Prosecutors seek tough sentence for school shooter

? Prosecutors asked a judge in a filing Tuesday to show Rocori High School shooter Jason McLaughlin little mercy when sentencing the double murderer next week.

Alluding to the terror and pain McLaughlin’s acts inflicted on an entire community, attorneys with the Minnesota Attorney General’s office asked Clay County judge Michael Kirk to sentence McLaughlin to consecutive sentences for the two murders.

McLaughlin could find himself sent to prison for four decades or longer if the judge agrees with prosecutors during a sentencing hearing Aug. 30 in St.

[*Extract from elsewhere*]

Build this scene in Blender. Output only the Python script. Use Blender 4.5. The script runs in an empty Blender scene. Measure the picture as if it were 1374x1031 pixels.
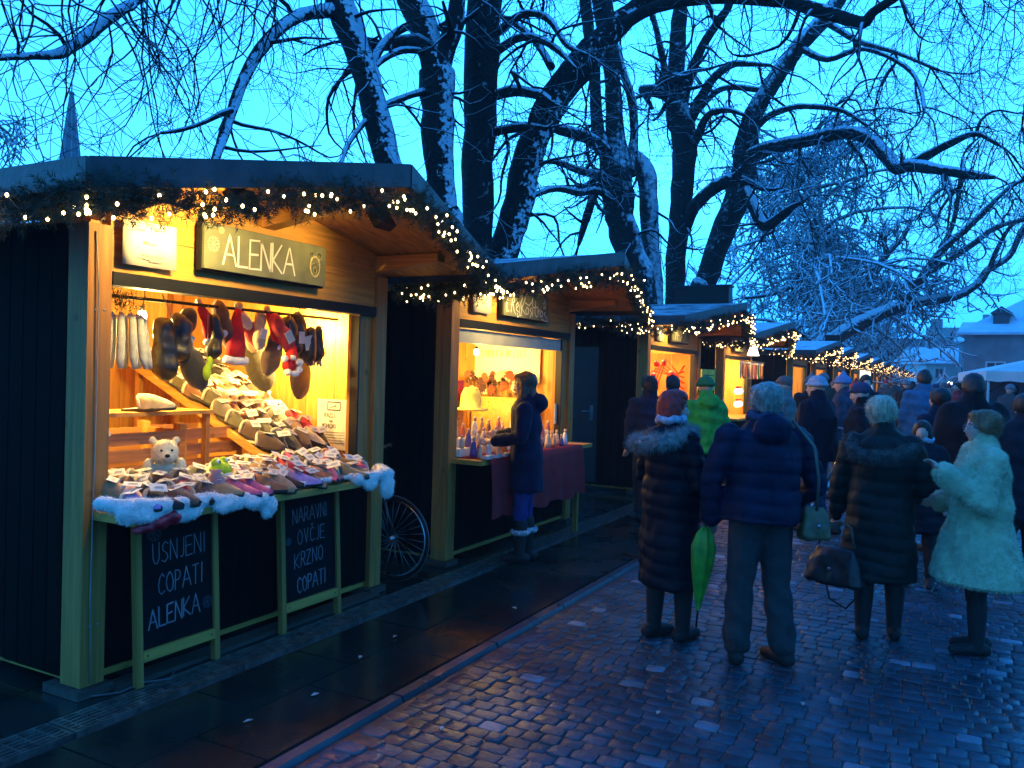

Cloud, Minn.

“Schools are supposed to be a sanctuary for children, and the terror surrounding other past shootings made it clear to all students, including the defendant, that such violence is considered by society to rank as the lowest step of depravity,” prosecutor William Klumpp Jr. stated in the filing.

Kirk will sentence McLaughlin, 17, for two killings, the first-degree premeditated murder of classmate Seth Bartell and the second-degree intentional murder of Aaron Rollins.

On the first conviction, McLaughlin faces a mandatory 30-year sentence. On the second conviction, state guidelines call for a 12 1/2-year sentence, but prosecutors are pressing for a longer sentence on the second conviction. The filing doesn’t request a specific sentence.

Prosecutors declined to comment further Tuesday, saying they would argue their case in front of the judge. Defense Attorney Daniel Eller did not return a call for comment. He has said that he may ask for a reduced sentence by arguing that his client was mentally ill and traumatized by teasing about his acne.

Kirk, handling the case because McLaughlin’s father is a Stearns County sheriff’s deputy, has blocked out the entire day to listen to statements from the family, friends and classmates of the victims before handing down a sentence.

In July, Kirk found McLaughlin guilty of Bartell’s and Rollins’ murders and a felony gun charge, rejecting the teen’s mental illness defense that he suffered from paranoid schizophrenia and didn’t know his actions were morally wrong. McLaughlin, 15 at the time of the attack, was tried as an adult. He waived his right to a jury trial.

On Sept. 24, 2003, McLaughlin smuggled his father’s .22-caliber handgun to school in his gym bag and shot Bartell once in the back and hit Rollins in the neck with a stray bullet. McLaughlin, who later told police that Bartell teased him, followed the injured boy up a flight of stairs and fatally shot him in the forehead.